- _Exercise_
Reproduce each line exactly.

· · ·

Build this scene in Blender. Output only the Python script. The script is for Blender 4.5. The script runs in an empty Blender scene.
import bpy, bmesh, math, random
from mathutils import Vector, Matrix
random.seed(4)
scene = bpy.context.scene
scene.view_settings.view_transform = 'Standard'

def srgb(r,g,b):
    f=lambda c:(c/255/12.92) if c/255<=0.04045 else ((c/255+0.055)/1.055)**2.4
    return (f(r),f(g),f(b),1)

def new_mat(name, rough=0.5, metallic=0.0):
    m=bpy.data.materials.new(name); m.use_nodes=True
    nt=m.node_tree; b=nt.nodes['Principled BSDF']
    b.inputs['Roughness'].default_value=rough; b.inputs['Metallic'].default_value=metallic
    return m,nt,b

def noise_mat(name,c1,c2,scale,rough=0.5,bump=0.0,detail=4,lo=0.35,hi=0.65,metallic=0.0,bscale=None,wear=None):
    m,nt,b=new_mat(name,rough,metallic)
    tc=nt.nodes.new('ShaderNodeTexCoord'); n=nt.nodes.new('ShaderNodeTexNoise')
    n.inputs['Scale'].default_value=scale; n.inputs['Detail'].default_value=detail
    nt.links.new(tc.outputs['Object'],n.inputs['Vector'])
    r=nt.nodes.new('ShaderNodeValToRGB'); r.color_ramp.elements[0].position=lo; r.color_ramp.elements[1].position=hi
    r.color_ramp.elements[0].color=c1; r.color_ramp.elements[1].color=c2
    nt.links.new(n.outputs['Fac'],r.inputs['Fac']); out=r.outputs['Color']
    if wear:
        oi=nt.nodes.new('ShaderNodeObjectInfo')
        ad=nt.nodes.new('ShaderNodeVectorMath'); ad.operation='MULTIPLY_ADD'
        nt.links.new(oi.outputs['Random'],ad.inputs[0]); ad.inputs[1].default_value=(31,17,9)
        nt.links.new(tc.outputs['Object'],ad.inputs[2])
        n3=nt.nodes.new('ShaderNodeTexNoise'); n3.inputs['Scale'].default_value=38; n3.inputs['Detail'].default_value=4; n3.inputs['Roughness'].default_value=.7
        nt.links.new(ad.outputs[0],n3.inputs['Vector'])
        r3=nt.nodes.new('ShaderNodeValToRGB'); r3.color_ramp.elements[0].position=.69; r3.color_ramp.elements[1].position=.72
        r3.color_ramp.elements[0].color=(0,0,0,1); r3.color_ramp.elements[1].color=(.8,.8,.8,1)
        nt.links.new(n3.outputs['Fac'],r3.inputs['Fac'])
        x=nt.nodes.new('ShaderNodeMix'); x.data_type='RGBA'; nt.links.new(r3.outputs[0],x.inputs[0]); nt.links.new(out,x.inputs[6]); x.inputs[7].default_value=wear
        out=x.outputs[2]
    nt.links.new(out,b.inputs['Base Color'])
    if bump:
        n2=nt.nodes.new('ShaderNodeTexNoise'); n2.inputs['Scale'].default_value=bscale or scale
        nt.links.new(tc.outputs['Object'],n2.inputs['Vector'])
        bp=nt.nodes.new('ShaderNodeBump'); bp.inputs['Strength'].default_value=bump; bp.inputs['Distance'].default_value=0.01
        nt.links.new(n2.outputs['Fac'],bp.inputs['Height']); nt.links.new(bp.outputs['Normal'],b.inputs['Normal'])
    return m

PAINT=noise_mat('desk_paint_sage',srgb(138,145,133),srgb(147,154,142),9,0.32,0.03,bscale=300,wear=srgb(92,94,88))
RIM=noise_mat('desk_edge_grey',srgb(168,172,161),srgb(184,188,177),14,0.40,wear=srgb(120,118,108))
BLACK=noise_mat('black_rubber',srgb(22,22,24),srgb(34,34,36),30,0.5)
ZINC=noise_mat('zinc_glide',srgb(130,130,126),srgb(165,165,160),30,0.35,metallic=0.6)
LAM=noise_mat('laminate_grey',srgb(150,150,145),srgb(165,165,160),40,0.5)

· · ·

- _Full response_
Build this scene in Blender. Output only the Python script. The script is for Blender 4.5. The script runs in an empty Blender scene.
import bpy, bmesh, math, random
from mathutils import Vector, Matrix
random.seed(4)
scene = bpy.context.scene
scene.view_settings.view_transform = 'Standard'

def srgb(r,g,b):
    f=lambda c:(c/255/12.92) if c/255<=0.04045 else ((c/255+0.055)/1.055)**2.4
    return (f(r),f(g),f(b),1)

def new_mat(name, rough=0.5, metallic=0.0):
    m=bpy.data.materials.new(name); m.use_nodes=True
    nt=m.node_tree; b=nt.nodes['Principled BSDF']
    b.inputs['Roughness'].default_value=rough; b.inputs['Metallic'].default_value=metallic
    return m,nt,b

def noise_mat(name,c1,c2,scale,rough=0.5,bump=0.0,detail=4,lo=0.35,hi=0.65,metallic=0.0,bscale=None,wear=None):
    m,nt,b=new_mat(name,rough,metallic)
    tc=nt.nodes.new('ShaderNodeTexCoord'); n=nt.nodes.new('ShaderNodeTexNoise')
    n.inputs['Scale'].default_value=scale; n.inputs['Detail'].default_value=detail
    nt.links.new(tc.outputs['Object'],n.inputs['Vector'])
    r=nt.nodes.new('ShaderNodeValToRGB'); r.color_ramp.elements[0].position=lo; r.color_ramp.elements[1].position=hi
    r.color_ramp.elements[0].color=c1; r.color_ramp.elements[1].color=c2
    nt.links.new(n.outputs['Fac'],r.inputs['Fac']); out=r.outputs['Color']
    if wear:
        oi=nt.nodes.new('ShaderNodeObjectInfo')
        ad=nt.nodes.new('ShaderNodeVectorMath'); ad.operation='MULTIPLY_ADD'
        nt.links.new(oi.outputs['Random'],ad.inputs[0]); ad.inputs[1].default_value=(31,17,9)
        nt.links.new(tc.outputs['Object'],ad.inputs[2])
        n3=nt.nodes.new('ShaderNodeTexNoise'); n3.inputs['Scale'].default_value=38; n3.inputs['Detail'].default_value=4; n3.inputs['Roughness'].default_value=.7
        nt.links.new(ad.outputs[0],n3.inputs['Vector'])
        r3=nt.nodes.new('ShaderNodeValToRGB'); r3.color_ramp.elements[0].position=.69; r3.color_ramp.elements[1].position=.72
        r3.color_ramp.elements[0].color=(0,0,0,1); r3.color_ramp.elements[1].color=(.8,.8,.8,1)
        nt.links.new(n3.outputs['Fac'],r3.inputs['Fac'])
        x=nt.nodes.new('ShaderNodeMix'); x.data_type='RGBA'; nt.links.new(r3.outputs[0],x.inputs[0]); nt.links.new(out,x.inputs[6]); x.inputs[7].default_value=wear
        out=x.outputs[2]
    nt.links.new(out,b.inputs['Base Color'])
    if bump:
        n2=nt.nodes.new('ShaderNodeTexNoise'); n2.inputs['Scale'].default_value=bscale or scale
        nt.links.new(tc.outputs['Object'],n2.inputs['Vector'])
        bp=nt.nodes.new('ShaderNodeBump'); bp.inputs['Strength'].default_value=bump; bp.inputs['Distance'].default_value=0.01
        nt.links.new(n2.outputs['Fac'],bp.inputs['Height']); nt.links.new(bp.outputs['Normal'],b.inputs['Normal'])
    return m

PAINT=noise_mat('desk_paint_sage',srgb(138,145,133),srgb(147,154,142),9,0.32,0.03,bscale=300,wear=srgb(92,94,88))
RIM=noise_mat('desk_edge_grey',srgb(168,172,161),srgb(184,188,177),14,0.40,wear=srgb(120,118,108))
BLACK=noise_mat('black_rubber',srgb(22,22,24),srgb(34,34,36),30,0.5)
ZINC=noise_mat('zinc_glide',srgb(130,130,126),srgb(165,165,160),30,0.35,metallic=0.6)
LAM=noise_mat('laminate_grey',srgb(150,150,145),srgb(165,165,160),40,0.5)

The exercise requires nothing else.